We note only the examples in the Library of Congress (1861 edition) British Library (1861) and National Library of Spain (1862).

Condition Description
Minor soiling. Dissected and laid on linen with original black faux morocco slip case with title in gilt lettering.
Joseph Hutchins Colton Biography

G. W. & C. B. Colton was a prominent family firm of mapmakers who were leaders in the American map trade in the nineteenth century. Its founder, Joseph Hutchins Colton (1800-1893), was a Massachusetts native. Colton did not start in the map trade; rather, he worked in a general store from 1816 to 1829 and then as a night clerk at the United States Post Office in Hartford, Connecticut. By 1830, he was in New York City, where he set up his publishing business a year later.

The first printed item with his imprint is dated 1833, a reprint of S. Stiles & Company’s edition of David Burr’s map of the state of New York. He also printed John Disturnell’s map of New York City in 1833. Colton’s next cartographic venture was in 1835, when he acquired the rights to John Farmer’s seminal maps of Michigan and Wisconsin. Another early and important Colton work is his Topographical Map of the City and County of New York and the Adjacent Country (1836). In 1839, Colton began issuing the Western Tourist and Emigrant’s Guide, which was originally issued by J. Calvin Smith.

During this first decade, Colton did not have a resident map engraver; he relied upon copyrights purchased from other map makers, most often S. Stiles & Company, and later Stiles, Sherman & Smith. Smith was a charter member of the American Geographical and Statistical Society, as was John Disturnell. This connection would bear fruit for Colton during the early period in his career, helping him to acquire the rights to several important maps. By 1850, the Colton firm was one of the primary publishers of guidebooks and immigrant and railroad maps, known for the high-quality steel plate engravings with decorative borders and hand watercolors.

In 1846, Colton published Colton’s Map of the United States of America, British Possessions . . . his first venture into the wall map business. This work would be issued until 1884 and was the first of several successful wall maps issued by the firm, including collaborative works with D.G. Johnson. From the 1840s to 1855, the firm focused on the production of railroad maps. Later, it published a number of Civil War maps.

In 1855, Colton finally issued his first atlas, Colton’s Atlas of the World, issued in two volumes in 1855 and 1856. In 1857 the work was reduced to a single volume under the title of Colton’s General Atlas, which was published in largely the same format until 1888. It is in this work that George Woolworth (G. W.) Colton’s name appears for the first time.

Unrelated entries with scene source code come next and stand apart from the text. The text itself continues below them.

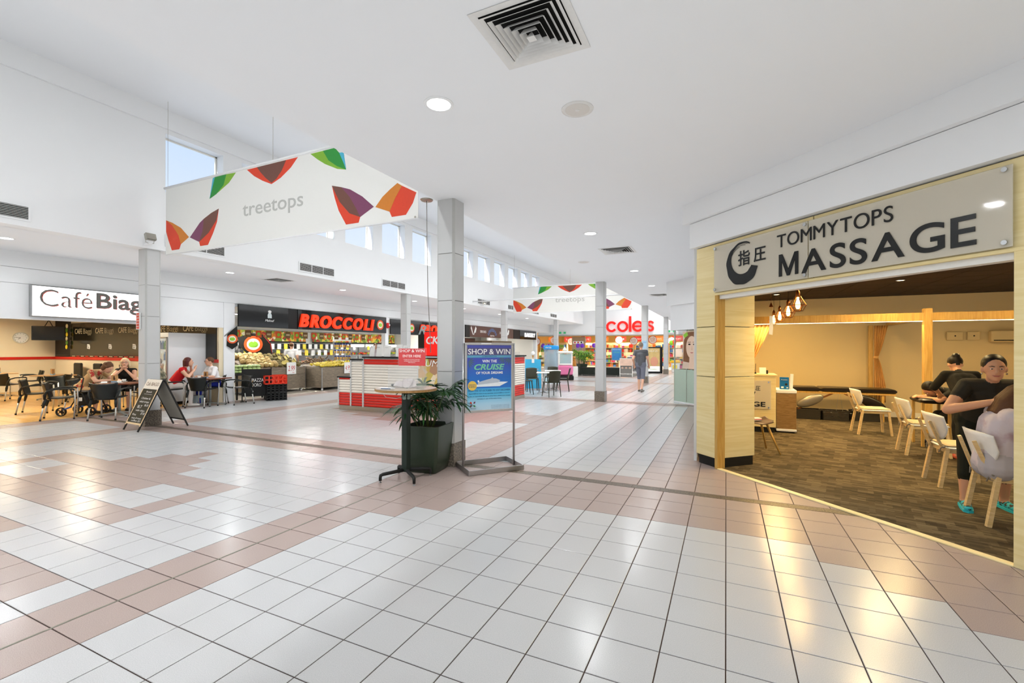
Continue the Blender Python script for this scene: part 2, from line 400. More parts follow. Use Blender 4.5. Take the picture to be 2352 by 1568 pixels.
# ------------------------------------------------------------------ columns
m_col = mat('column_panel', '#bfc0bf', .4, noise=.015, scale=3)
m_trim = mat('column_trim', '#b4b5b2', .4)
m_seal = mat('column_joint', '#7f7f7c', .6)
def column(x1, y0, label, first=[None]):
    """x1 = right face, y0 = front face"""
    if first[0] is None:
        t = thing('column', label, 'column', (x1 - .135, y0 + .135, 0), 0, 'white panelled columns')
        w = .135
        def ring(mb, z0, z1, i=0.0, c=.028):
            a = w - i; mb.zprism([(-a+c,-a),(a-c,-a),(a,-a+c),(a,a-c),(a-c,a),(-a+c,a),(-a,a-c),(-a,-a+c)], z0, z1)
        z = .30
        for z1 in (1.23, 2.155, 2.77, ZC):
            q = MB(); ring(q, z + .004, z1 - .004 if z1 < ZC else z1); q.build('cladding_panel', m_col, t); z = z1
        q = MB(); ring(q, .3, ZC, .006); q.build('core', m_seal, t)
        q = MB()
        for sx in (-1, 1):
            for sy in (-1, 1):
                q.obox((sx*(w-.0135), sy*(w-.0135), (ZC+.3)/2), (.036, .004, ZC-.302), M.Rotation(R(45 if sx*sy < 0 else -45), 3, 'Z'))
        q.build('corner_trim', m_trim, t)
        q = MB(); ring(q, 0, .302, -.012, .004); q.build('plinth', m_granite, t)
        first[0] = t; return t
    return dup(first[0], (x1 - .135, y0 + .135, 0), 0, label)
column(-3.19, 5.04, 'tall white column behind the planter, nearest of the right row')
for i, (y, nm) in enumerate(((13.10, 'second white column of the right row, in front of the letter c of the red sign'), (21.13, 'third white column of the right row, standing before the red letters e and s'), (29.1, 'fourth and farthest white column of the right row, past the advertising panel'))): column(-3.19, y, nm)
for y, nm in ((5.06, 'white column beside the cafe chalkboard with a small red notice'), (13.10, 'white column of the left row in front of the fruit shop signs'), (21.13, 'white column of the left row in front of the brown butcher sign'), (29.1, 'farthest white column of the left row, behind the cafe tables')): column(-10.26, y, nm)
# ------------------------------------------------------------------ ceiling fittings
def add_area(name, loc, size, watts, col=(1, 1, 1), rot=(0, 0, 0), spread=170, parent=None, shape='DISK', sy=None):
    d = bpy.data.lights.new(name, 'AREA'); d.shape = shape; d.size = size; d.energy = watts; d.color = col; d.spread = R(spread)
    if sy: d.shape = 'RECTANGLE'; d.size_y = sy
    o = bpy.data.objects.new(name, d); COL.objects.link(o); o.location = loc; o.rotation_euler = rot
    if parent: o.parent = parent
    return o
def downlight(x, y, z, label, watts, col=(.93, .97, 1), r=.095, group='ceiling downlights', lm=None, first={}):
    key = (r, lm.name if lm else '')
    if key not in first:
        t = thing('downlight', label, 'downlight', (x, y, z), 0, group)
        q = MB(); n = 24; pr = [(r, -.002), (r, -.006), (r*1.22, -.006), (r*1.26, -.002), (r*1.26, 0), (r, 0)]
        vs = [(a*cos(2*pi*i/n), a*sin(2*pi*i/n), b) for a, b in pr for i in range(n)]
        q.add(vs, [(j*n+i, j*n+(i+1)%n, ((j+1)%6)*n+(i+1)%n, ((j+1)%6)*n+i) for j in range(6) for i in range(n)]); q.build('trim_ring', m_white, t, True)
        q = MB(); q.lathe([(.001, -.0035), (r*.98, -.003), (r*.98, -.001), (.001, -.001)], n=24); q.build('lens', lm or m_lamp, t)
        first[key] = t
    else: t = dup(first[key], (x, y, z), 0, label, group)
    add_area('downlight_lamp', (x, y, z - .02), r*1.8 if r > .06 else .32, watts, col)
    return t
ORD = ['nearest', 'second', 'third', 'fourth', 'fifth', 'sixth', 'seventh', 'eighth']
for i, y in enumerate((3.06, 7.56, 11.64, 14.6, 19.37, 23.4, 27.4, 31.4)):
    downlight(-2.08, y, ZC, '%s round downlight in the corridor ceiling row, counted from the big air diffuser' % ORD[i], DOWN_W)
for i, y in enumerate((3.55, 7.6, 11.43, 15.32, 19.2, 23.1, 27.0)):
    downlight(-11.58, y, ZC, '%s round downlight in the low ceiling row along the left shops' % ORD[i], DOWN_W)
for i, (x, y) in enumerate(((-2.08, -1.3), (-2.08, -5), (-11.58, -.4), (-11.58, -4), (1.6, -1.3), (1.6, -5), (1.6, 2.2))):  # out of view, added for the light they throw into the mall
    downlight(x, y, ZC, '%s unseen round downlight added in the ceiling beside and behind the photographer' % (['first'] + ORD[1:])[i], DOWN_W*.6)
# unseen lamps added under the void roof to brighten the void and far floor
for k, y in enumerate((-4, 1, 9.2, 13.2, 17.2, 25, 29, 33)):
    t = thing('void_fill_lamp', '%s unseen round lamp added under the roof of the tall void, counted from behind the photographer' % (['first'] + ORD[1:])[k], 'lamp', (-4.6, y, 6.3), 0, 'lamps added in the tall void')
    q = MB(); q.lathe([(.05, -.02), (.17, -.02), (.19, 0), (.05, 0)], n=20); q.build('trim_ring', m_white, t)
    q = MB(); q.lathe([(.001, -.024), (.165, -.022), (.165, -.019), (.001, -.019)], n=20); q.build('lens', m_lamp, t)
    add_area('void_fill_light', (-4.6, y, 6.26), .35, 110 if y < 10 else 150, (.98, .99, 1))
m_dark = mat('vent_dark', '#050505', .9)
m_vent = mat('vent_metal', '#dcdcda', .5)
def diffuser(x, y, z, w, label, rings=6):
    t = thing('air_diffuser', label, 'air vent', (x, y, z), 0, 'square ceiling air diffusers'); h = w/2
    def fr(mb, a, b, z0, z1):     # sloped square ring from half-size a (z0) to b (z1), with a little thickness
        vs = []
        for c, zz in ((a, z0), (b, z1), (b, z1+.002), (a, z0+.002)): vs += [(-c,-c,zz),(c,-c,zz),(c,c,zz),(-c,c,zz)]
        mb.add(vs, [(j*4+i, ((j+1)%4)*4+i, ((j+1)%4)*4+(i+1)%4, j*4+(i+1)%4) for j in range(4) for i in range(4)])
    q = MB(); fr(q, h*1.16, h*.98, -.004, -.002); q.build('flange', m_vent, t)
    q = MB(); q.box(-h*.98, -h*.98, -.0015, h*.98, h*.98, -.0005); q.build('dark_throat', m_dark, t)
    for k in range(rings):
        a = h*(.96 - .145*k); q = MB(); fr(q, a, a - h*.085, -.012 - .006*k, -.003); q.build('louvre', m_vent, t)
    q = MB(); fr(q, h*.10, .002, -.045, -.004); q.box(-h*.1, -h*.1, -.046, h*.1, h*.1, -.044); q.build('louvre', m_vent, t)
    return t
diffuser(-1.085, 2.60, ZC, .50, 'large square louvred air diffuser at the top of the picture')
diffuser(-1.95, 9.1, ZC, .55, 'square air diffuser in the corridor ceiling beyond the nearest column')
diffuser(-2.2, 17.2, ZC, .55, 'far square air diffuser in the corridor ceiling near the white bulkhead')
diffuser(-11.58, 9.03, ZC, .55, 'square air diffuser in the low ceiling above the fruit shop')
m_spk = mat('speaker_grille', '#d3d0cb', .7, noise=.08, scale=400)
for x, y, nm in ((-1.10, 3.6, 'round flush speaker grille beside the nearest downlight'), (-2.9, 10.0, 'round speaker grille in the ceiling near the second column')):
    t = thing('ceiling_speaker', nm, 'speaker', (x, y, ZC), 0, 'round ceiling speakers')
    q = MB(); q.lathe([(.05, -.006), (.105, -.006), (.128, -.004), (.13, 0), (.05, 0)], n=28); q.build('rim', m_vent, t, True)
    q = MB(); q.lathe([(.001, -.009), (.10, -.0075), (.10, -.004), (.001, -.004)], n=28); q.build('grille', m_spk, t)
    q = MB(); q.lathe([(.001, -.012), (.018, -.011), (.018, -.006), (.001, -.006)], n=12); q.build('cap', m_vent, t)
# wall vents in the clerestory wall
def wall_vent(y0, y1, label):
    t = thing('wall_vent', label, 'air vent', (XW, y0, 3.595), R(90), 'slatted vents in the clerestory wall'); w = y1 - y0; h = .2
    q = MB()
    for b in ((-.03, -.03, w+.03, 0), (-.03, h, w+.03, h+.03), (-.03, 0, 0, h), (w, 0, w+.03, h), (w/3-.008, 0, w/3+.008, h), (2*w/3-.008, 0, 2*w/3+.008, h)): q.box(b[0], -.012, b[1], b[2], 0, b[3])
    q.build('frame', m_white, t)
    q = MB(); q.box(0, -.002, 0, w, -.0005, h); q.build('dark_throat', m_dark, t)
    for k in range(8):
        q = MB(); z = h*(k + .5)/8; q.obox((w/2, -.006, z), (w, .010, .003), M.Rotation(R(-35), 3, 'X')); q.build('slat', m_vent, t)
for y0, nm in ((2.22, 'slatted wall vent cut by the left picture edge'), (5.4, 'slatted wall vent just below the near banner'), (8.57, 'long slatted wall vent between the near banner and the left-row columns'), (11.78, 'slatted wall vent above the left-row column at the fruit shop'),
               (18.13, 'slatted wall vent behind the thin tie rod'), (21.3, 'slatted wall vent left of the far banner edge'), (24.4, 'slatted wall vent under the far banner'), (27.6, 'farthest slatted wall vent of the clerestory wall')): wall_vent(y0, y0 + 1.16, nm)
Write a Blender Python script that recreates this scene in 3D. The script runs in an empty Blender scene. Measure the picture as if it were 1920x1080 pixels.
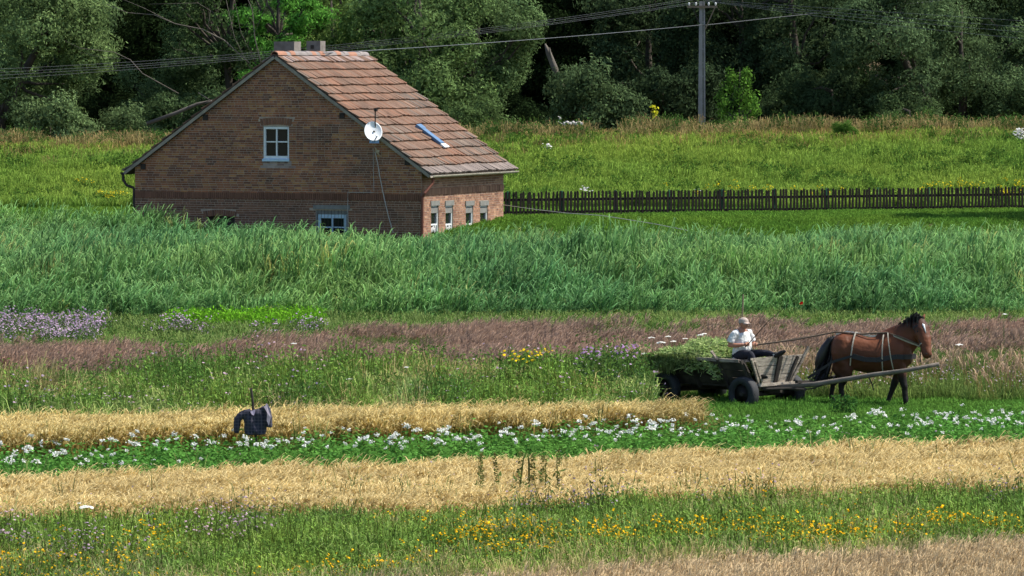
import bpy, math, random
import numpy as np
from mathutils import Vector, Matrix, Quaternion

# ---------------------------------------------------------------- camera, sky, sun, exposure
scene = bpy.context.scene
COL = scene.collection
FPX, HZ, HC = 9500.0, 103.0, 7.0          # focal length in photo pixels, horizon row, eye height in metres
cam_d = bpy.data.cameras.new('camera')
cam_d.sensor_width = 36.0
cam_d.lens = FPX / 1920.0 * 36.0
cam_d.clip_start = 1.0
cam_d.clip_end = 6000.0
cam = bpy.data.objects.new('camera', cam_d)
COL.objects.link(cam)
cam.location = (0, 0, HC)
cam.rotation_euler = (math.radians(90) - math.atan((540 - HZ) / FPX), 0, 0)
scene.camera = cam

SUN_AZ = math.atan2(1.0, 0.10)            # clockwise from +Y: sun stands to the right, a little beyond the scene
SUN_EL = math.radians(53)
world = bpy.data.worlds.new('World')
scene.world = world
world.use_nodes = True
wn = world.node_tree
bg = wn.nodes['Background']
sky = wn.nodes.new('ShaderNodeTexSky')
sky.sky_type = 'NISHITA'
sky.sun_disc = False
sky.sun_elevation = SUN_EL
sky.sun_rotation = SUN_AZ
wn.links.new(sky.outputs[0], bg.inputs[0])
bg.inputs[1].default_value = 0.12
sun_d = bpy.data.lights.new('sun', 'SUN')
sun_d.energy = 5.0
sun_d.angle = math.radians(0.5)
sun_d.color = (1.0, 0.94, 0.82)
sun = bpy.data.objects.new('sun', sun_d)
COL.objects.link(sun)
sdir = Vector((math.sin(SUN_AZ) * math.cos(SUN_EL), math.cos(SUN_AZ) * math.cos(SUN_EL), math.sin(SUN_EL)))
sun.rotation_mode = 'QUATERNION'
sun.rotation_quaternion = (-sdir).to_track_quat('-Z', 'Y')
sun.location = (60, 60, 80)
scene.view_settings.view_transform = 'Standard'
scene.view_settings.look = 'None'
scene.view_settings.exposure = 0.48
scene.view_settings.gamma = 1.0
scene.render.engine = 'CYCLES'
scene.cycles.use_adaptive_sampling = True
scene.cycles.adaptive_threshold = 0.04
scene.cycles.max_bounces = 3
scene.cycles.diffuse_bounces = 2
scene.cycles.glossy_bounces = 2
scene.cycles.transmission_bounces = 2
scene.cycles.transparent_max_bounces = 4

rng = np.random.default_rng(7)
random.seed(7)

# ---------------------------------------------------------------- helpers
def at(px, py, d):
    """photo pixel at depth d metres -> world point"""
    return Vector(((px - 960) / FPX * d, d, HC - (py - HZ) / FPX * d))

def tag(o, label=None, cat=None, group=None, kind=None):
    if label: o['label'] = label
    if cat: o['category'] = cat
    if group: o['group'] = group
    if kind: o['kind'] = kind
    return o

def empty(name, loc=(0, 0, 0), rz=0.0):
    o = bpy.data.objects.new(name, None)
    o.empty_display_size = 0.2
    COL.objects.link(o)
    o.location = loc
    o.rotation_euler = (0, 0, rz)
    return o

def link(name, me, parent=None, loc=None, rot=None):
    o = bpy.data.objects.new(name, me)
    COL.objects.link(o)
    if parent is not None: o.parent = parent
    if loc is not None: o.location = loc
    if rot is not None: o.rotation_euler = rot
    return o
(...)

Born in 1827 and lacking formal training as a mapmaker, G. W. joined his father’s business and would later help it to thrive. His brother Charles B. (C. B.) Colton would also join the firm. Beginning in 1859, the General Atlas gives credit to Johnson & Browning, a credit which disappears after 1860, when Johnson & Browning launched their own atlas venture, Johnson’s New Illustrated (Steel Plate) Family Atlas, which bears Colton’s name as the publisher in the 1860 and 1861 editions.

J.H. Colton also published a number of smaller atlases and school geographies, including his Atlas of America (1854-56), his Illustrated Cabinet Atlas (1859), Colton’s Condensed Cabinet Atlas of Descriptive Geography (1864) and Colton’s Quarto Atlas of the World (1865). From 1850 to the early 1890s, the firm also published several school atlases and pocket maps. The firm continued until the late 1890s, when it merged with a competitor and then ceased to trade under the name Colton.